Fundamentally, traffic is an issue of density: It’s what happens when too many people try to squeeze through too small a space. Bangladesh is the 12th most densely settled nation on earth, but with an estimated 160 million citizens it is by far the most populous, and the poorest, of the countries at the top of the list. To put the matter in different terms: The landmass of Bangladesh is one-118th the size of Russia, but its population exceeds Russia’s by more than 25 million.

Bangladesh’s density problem is magnified in Dhaka, in part because, practically speaking, Dhaka is Bangladesh. Nearly all of the country’s government, business, health care and educational institutions, and a large percentage of its jobs, are concentrated in Dhaka. Each year, 400,000 new residents pour into the capital, a mass migration that has made Dhaka the world’s most densely settled megacity, and one of the fastest growing.
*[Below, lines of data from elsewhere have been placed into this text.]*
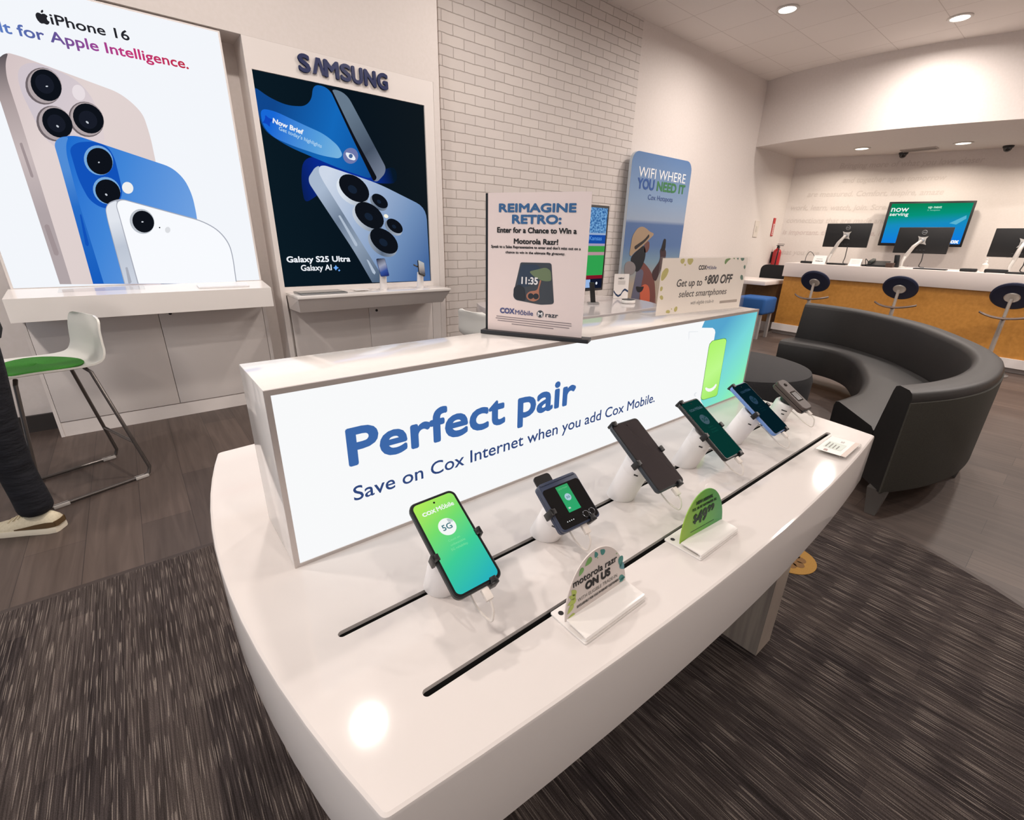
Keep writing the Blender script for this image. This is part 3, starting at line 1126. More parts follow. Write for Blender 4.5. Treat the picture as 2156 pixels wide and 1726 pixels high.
def sign_holder(x0, x1, yb, yf, lab, cat_lab):
    t = thing('sign_holder', lab, 'sign holder', ((x0 + x1) / 2, yf, TZ))
    AC = mat('white_acrylic', (236, 232, 228), rough=.12, coat=.4)
    m = MB()
    m.prism(rr(x1 - x0, yb - yf + .004, .003, 3, (x0 + x1) / 2, (yb + yf) / 2 - .002), TZ + .0004, TZ + .0026, AC)
    m.build('base_plate', t)
    sec = [(yf + .004, TZ + .0026), (yf - .001, TZ + .003), (yf - .0035, TZ + .006), (yf - .002, TZ + .0095), (yf + .003, TZ + .011), (yf + .036, TZ + .0125), (yf + .036, TZ + .0105), (yf + .004, TZ + .009), (yf - .0005, TZ + .0075), (yf, TZ + .005), (yf + .004, TZ + .0045)]
    m = MB()
    m.loft([[(x0 + .002, y, z) for y, z in sec], [(x1, y, z) for y, z in sec]], AC)
    m.build('curved_lip', t)
    m = MB()
    m.prism(circ(.004, 14, x0 + .012, yb - .010), TZ + .0024, TZ + .003, mat('hole_black', (20, 18, 18)))
    m.build('peg_hole', t, smooth=False)
    return t


def half_disc(r, n=30):
    return [(r * math.cos(PI * k / n), r * math.sin(PI * k / n) * 1.30) for k in range(n + 1)]


YG = mat('print_leaf_lime', (176, 192, 92)); GRN = mat('print_leaf_green', (120, 172, 96)); TEAL = mat('print_leaf_teal', (62, 136, 130)); DTEAL = mat('print_leaf_deep_teal', (84, 140, 150))
sign_holder(.366, .496, .352, .288, 'white curved acrylic holder under the white half-round leaf-print sign', '')
SF = frame((.431, .3225, TZ + .0095), (1, 0, 0), (0, .13, 1), (0, -1, .13))
m = MB()
PG = mat('print_card_grey', (214, 204, 198), rough=.45)
m.prism(half_disc(.065), -.0008, .0008, PG, SF)
m.text('motorola razr', -.048, .046, INK, SF, width=.092, cap=.0105, c=.0011, bold=.02)
m.text('ON US', -.0235, .0305, INK, SF, width=.052, cap=.0112, c=.0011, bold=.10)
m.text('WITH ELIGIBLE TRADE-IN', -.040, .0185, mat('print_grey', (90, 86, 84)), SF, width=.085, cap=.0055, c=.0011)
m.text('EXCLUSIVELY FOR COX INTERNET CUSTOMERS', -.042, .0105, mat('print_grey', (90, 86, 84)), SF, width=.090, cap=.0034, c=.0011, bold=.02)
for L, W, x, y, r_, mm in ((.016, .006, -.061, .010, .7, YG), (.017, .007, -.060, .024, .1, YG), (.015, .006, -.057, .036, -.5, YG), (.014, .006, -.060, .003, -.1, YG), (.014, .006, -.052, .044, -.9, YG), (.013, .006, -.036, .058, .9, GRN), (.016, .007, -.024, .068, .5, GRN), (.011, .005, -.003, .082, -1.2, TEAL), (.013, .006, .008, .080, -.8, TEAL), (.020, .008, .054, .030, 1.6, TEAL), (.016, .007, .062, .024, 2.2, DTEAL), (.016, .006, .064, .008, 2.7, TEAL), (.012, .005, .050, .006, .3, TEAL)):
    m.flat(leaf(L, W, x, y, r_), mm, SF, .0011)
for x, y in ((-.012, .072), (.002, .070), (.044, .058)):
    m.flat(circ(.0011, 8, x, y), GRN, SF, .0011)
tag(m.build('price_sign', smooth=False, recalc=False), 'half-round white sign reading ON US with green leaf prints, on the near slot', 'sign')
sign_holder(.645, .773, .352, .285, 'white curved acrylic holder under the green half-round price sign', '')
SF = frame((.711, .319, TZ + .0095), (1, -.06, 0), (0, .09, 1), (-.06, -1, .09))
m = MB()
GB = grad('print_green_card', (.645, 0, 0), (.775, 0, 0), [(0, (150, 186, 56)), (.5, (104, 178, 66)), (1, (60, 150, 90))], lit=True)
m.prism(half_disc(.0645), -.0008, .0008, GB, SF)
DG = mat('print_forest', (22, 52, 36))
m.text('NEW ARRIVAL', -.025, .062, DG, SF, width=.05, cap=.0060, c=.0011, bold=.08)
m.text('TCL 50 XE NXTPAPER 5G', -.036, .052, DG, SF, width=.073, cap=.0048, c=.0011, bold=.02)
m.text('$', -.030, .028, DG, SF, width=.010, cap=.0155, c=.0011, bold=.07)
m.text('49', -.019, .0235, DG, SF, width=.029, cap=.0225, c=.0011, bold=.07)
m.text('99', .0125, .035, DG, SF, width=.019, cap=.0125, c=.0011, bold=.07)
m.flat([(-.036, .011), (.036, .011), (.036, .0122), (-.036, .0122)], DG, SF, .0011)
tag(m.build('price_sign', smooth=False, recalc=False), 'half-round green price sign reading NEW ARRIVAL $49.99', 'sign')
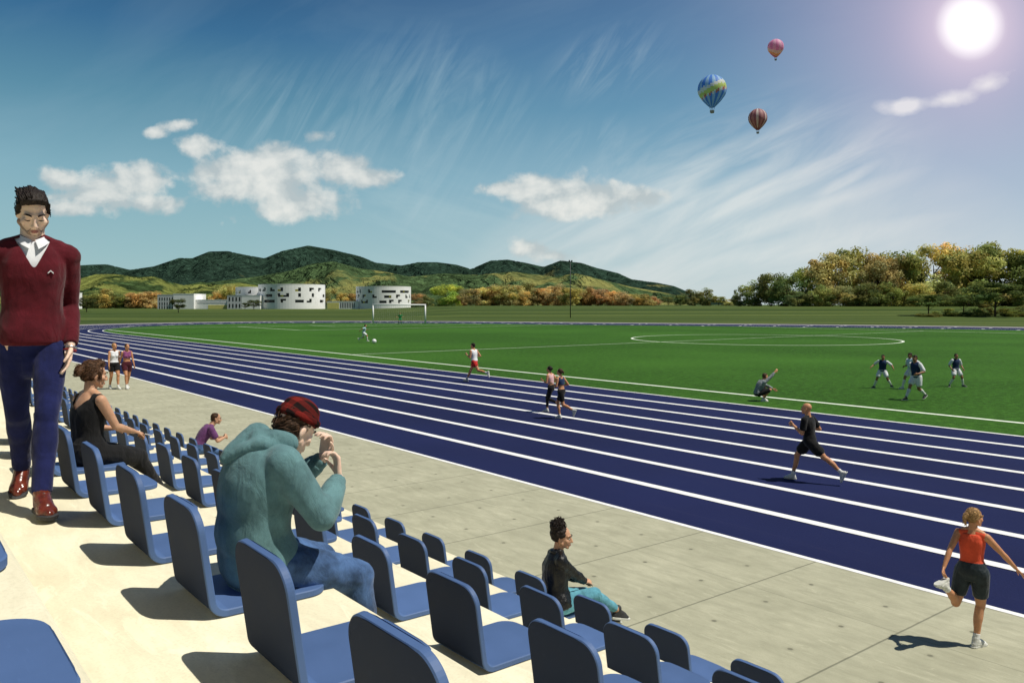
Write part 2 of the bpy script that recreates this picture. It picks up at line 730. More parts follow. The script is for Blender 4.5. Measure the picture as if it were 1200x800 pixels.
def ground_z(X, Y):
    u = X / max(Y, 1)
    r = smooth(175, 300, Y) * 2.85
    l = smooth(175, 345, Y) * 1.62 + smooth(380, 560, Y) * 1.1
    k = smooth(-.16, -.08, u)
    return -.03 + l * (1 - k) + r * k


def lawn_mat():
    t = NT('lawn')
    v = t.tc.outputs['Object']
    n = t.noise(v, .9, 5, .7)
    m = t.noise(v, .03, 5, .65)
    r = t.mapping(v, (1, 1, 1), (0, 0, TH))
    st = t.noise(t.mapping(r, (.004, .11, 1)), 1.0, 3, .6)
    c = t.ramp(st, [(.38, (.028, .050, .010)), (.5, (.060, .092, .020)), (.60, (.105, .135, .034))])
    c = t.mix(t.ramp(m, [(.4, 0), (.7, .5)]), c, (.05, .08, .018))
    c = t.mix(t.ramp(n, [(.35, .35), (.65, 0)]), c, (.035, .06, .012))
    t.base(c)
    t.rough(.95)
    t.spec(.1)
    t.bump(n, .6, .2)
    return t.m


bm = bmesh.new()
Ys = [-80, -20, 5, 40, 80, 120, 150, 165, 175, 185, 195, 205, 215, 225, 235, 245, 255, 265, 275, 285, 300, 315, 330, 345, 360, 380, 420, 480, 560, 700, 1000, 1600, 2600, 6000, 12000]
us = [-2.5, -1.6, -1.1] + [-.9 + .06 * k for k in range(31)] + [1.1, 1.6, 2.5]
grid = []
for Y in Ys:
    row = []
    for u in us:
        X = u * max(Y, 120)
        p = W(X, Y, ground_z(X, Y))
        row.append(bm.verts.new(p))
    grid.append(row)
for a, b in zip(grid[:-1], grid[1:]):
    for i in range(len(us) - 1):
        bm.faces.new((a[i], a[i + 1], b[i + 1], b[i]))
o = bm_obj('ground', bm, lawn_mat(), smooth=True)
tag(o, kind='structure')


# ------------------------------------------------------------------ hills
def hill_mat(name, forest, meadow, thr, sc):
    t = NT(name)
    v = t.tc.outputs['Object']
    big = t.noise(v, sc, 6, .6, .5)
    tree = t.noise(v, .055, 6, .75)
    n3 = t.noise(v, .012, 5, .7)
    h = t.sep(v)[2]
    k = t.math('ADD', big, t.math('MULTIPLY', t.math('SUBTRACT', n3, .5), .35))
    k = t.math('SUBTRACT', k, t.math('MULTIPLY', h, thr[2]))
    f = t.ramp(k, [(thr[0], 0), (thr[1], 1)])
    fc = t.ramp(tree, [(.34, tuple(q * .35 for q in forest)), (.52, forest), (.72, tuple(q * 2.3 for q in forest))])
    mc = t.ramp(t.noise(v, .02, 5, .7), [(.3, tuple(q * .6 for q in meadow)), (.7, meadow)])
    bush = t.ramp(tree, [(.58, 0), (.64, .8)])
    mc = t.mix(bush, mc, tuple(q * .9 for q in forest))
    t.base(t.mix(f, fc, mc))
    t.rough(1)
    t.spec(0)
    gul = t.noise(t.mapping(v, (1, 1, .35)), .0075, 5, .6, 1.2)
    t.bump(t.math('ADD', t.math('MULTIPLY', tree, .07), gul), 1.0, 170)
    return t.m


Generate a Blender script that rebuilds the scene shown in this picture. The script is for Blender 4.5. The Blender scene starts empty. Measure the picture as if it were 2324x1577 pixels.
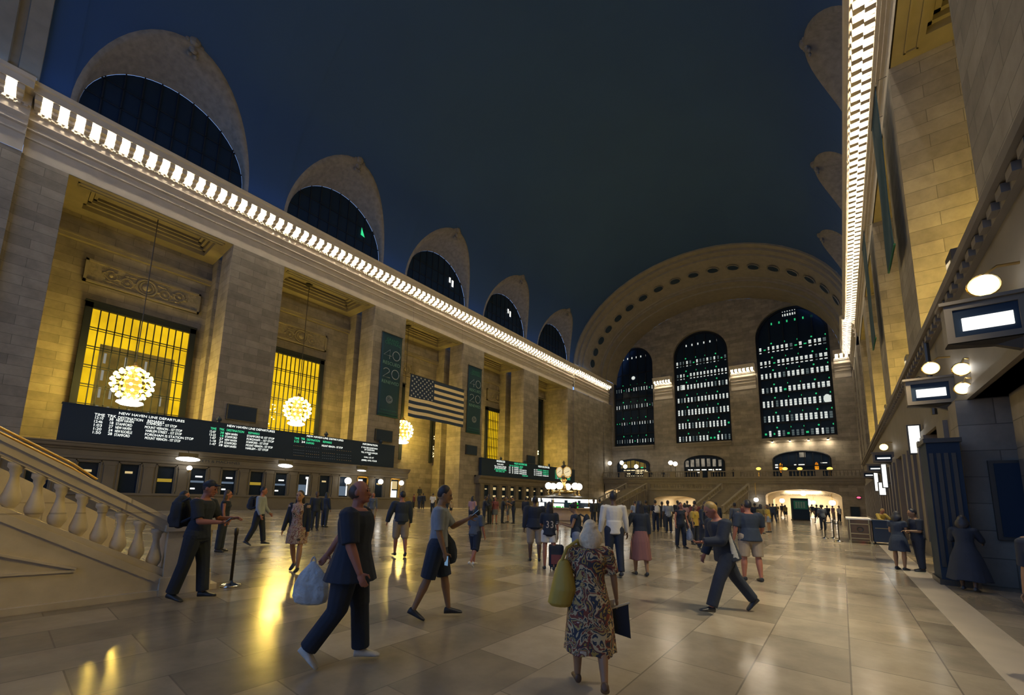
import bpy, bmesh, math, random
import numpy as np
from mathutils import Vector, Matrix
PI = math.pi
R = math.radians
SC = bpy.context.scene
COL = SC.collection

# ------------------------------------------------------------------ camera
CAM = Vector((-0.6385, -37.6534, 1.72))
YAW, PITCH, ROLL, FPX, PPX, PPY = 0.70253, 0.14236, 0.028454, 940.46, 1111.18, 989.26
_f = Vector((math.cos(YAW)*math.cos(PITCH), math.sin(YAW)*math.cos(PITCH), math.sin(PITCH)))
_r = Vector((math.sin(YAW), -math.cos(YAW), 0))
_u = _r.cross(_f)
_r2 = math.cos(ROLL)*_r + math.sin(ROLL)*_u
_u2 = -math.sin(ROLL)*_r + math.cos(ROLL)*_u
cd = bpy.data.cameras.new('camera')
cam = bpy.data.objects.new('camera', cd); COL.objects.link(cam)
m = Matrix((_r2, _u2, -_f)).transposed().to_4x4(); m.translation = CAM
cam.matrix_world = m
cd.sensor_width = 36; cd.sensor_fit = 'HORIZONTAL'; cd.lens = FPX/2324*36
cd.shift_x = (1162-PPX)/2324; cd.shift_y = (PPY-788.5)/2324
cd.clip_end = 400; cd.clip_start = 0.05
SC.camera = cam
def _ray(x, y): return _f + _r2*((x-PPX)/FPX) - _u2*((y-PPY)/FPX)
def onX(x, y, X): d = _ray(x, y); return CAM + d*((X-CAM.x)/d.x)
def onY(x, y, Y): d = _ray(x, y); return CAM + d*((Y-CAM.y)/d.y)
def onZ(x, y, Z=0.0): d = _ray(x, y); return CAM + d*((Z-CAM.z)/d.z)

# ------------------------------------------------------------------ world, light, exposure
w = bpy.data.worlds.new('night'); SC.world = w; w.use_nodes = True
bg = w.node_tree.nodes['Background']; bg.inputs[0].default_value = (0.15, 0.27, 0.56, 1); bg.inputs[1].default_value = 2.0
SC.view_settings.view_transform = 'Standard'; SC.view_settings.look = 'None'
SC.view_settings.gamma = 1; SC.view_settings.exposure = 0.0
SC.view_settings.use_curve_mapping = False
cy = SC.cycles
cy.use_denoising = True; cy.max_bounces = 6; cy.diffuse_bounces = 4; cy.glossy_bounces = 3; cy.transmission_bounces = 3
cy.caustics_reflective = False; cy.caustics_refractive = False; cy.sample_clamp_indirect = 4; cy.use_light_tree = True
def area(name, loc, rot, sx, sy, col, power, spread=PI):
    l = bpy.data.lights.new(name, 'AREA'); l.shape = 'RECTANGLE'; l.size = sx; l.size_y = sy; l.color = col; l.energy = power; l.spread = spread
    o = bpy.data.objects.new(name, l); COL.objects.link(o); o.location = loc; o.rotation_euler = rot; return o
def point(name, loc, col, power, r=0.3):
    l = bpy.data.lights.new(name, 'POINT'); l.color = col; l.energy = power; l.shadow_soft_size = r
    o = bpy.data.objects.new(name, l); COL.objects.link(o); o.location = loc; return o
YR = -40.75; YC = -20.5; PW = 14.0477; BW = 9.8257
COVE = (0.20, 0.40, 0.85)
# cove lamps lying on top of the two cornices, washing the painted vault
area('cove_light', (33, -0.75, 26.6), (R(180+28), 0, 0), 88, 0.25, COVE, 640)
area('cove_light', (33, YR+0.75, 26.6), (R(180-28), 0, 0), 88, 0.25, COVE, 640)

# added floodlights above the gate screen, put in to brighten the hall floor
for x, pw in ((7, 250), (15, 320), (25, 320), (37, 290)):
    l = area('added_flood_lamp', (x, YR+.55, 8.25), (0, 0, 0), .7, .35, (1.0, .84, .56), pw, R(84))
    l.rotation_euler = (Vector((x+1.5, -38.2, 0))-l.location).to_track_quat('-Z', 'Y').to_euler()

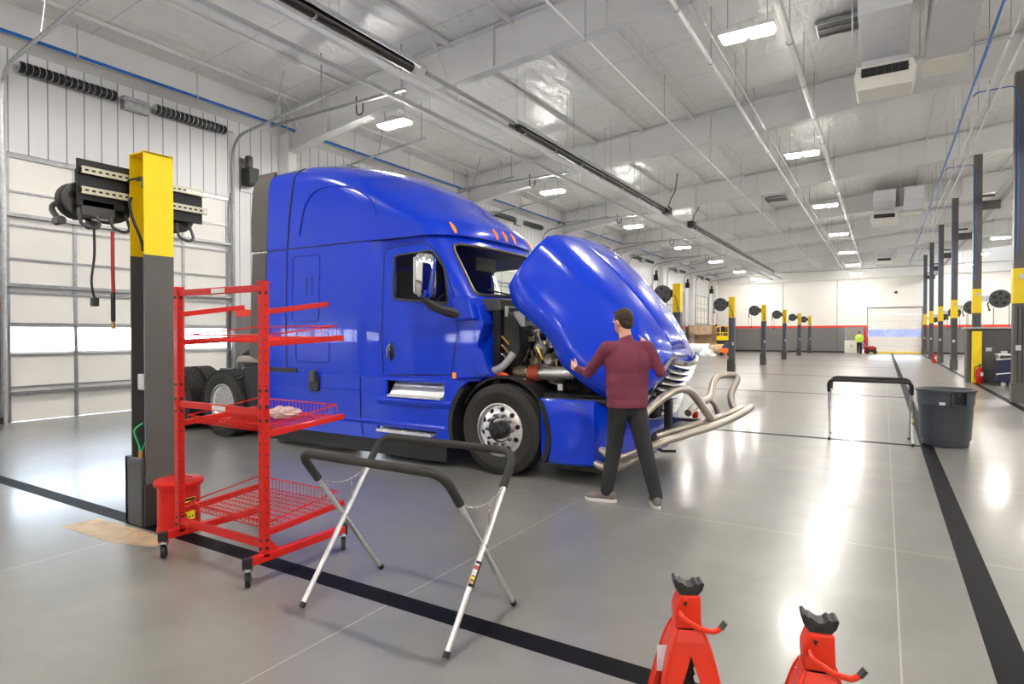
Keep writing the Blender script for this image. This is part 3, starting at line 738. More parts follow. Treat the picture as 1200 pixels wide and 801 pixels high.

The town that those millions inhabit almost completely lacks the basic infrastructure and rule of law that make big cities navigable. There are just 60 traffic lights in Dhaka, and they are more or less ornamental; few drivers heed them. The main problem with Dhaka’s anarchic streets, though, is that there aren’t enough. The Daily Star has reported that just 7 percent of Dhaka is covered by roads. (In places like Paris and Barcelona, models of 19th-century urban planning, the number is around 30 percent.) Footpaths are also an issue. There are too few sidewalks in Dhaka, and those that exist are often impassable, occupied by vendors and masses of poor citizens who make their homes in curbside shanties.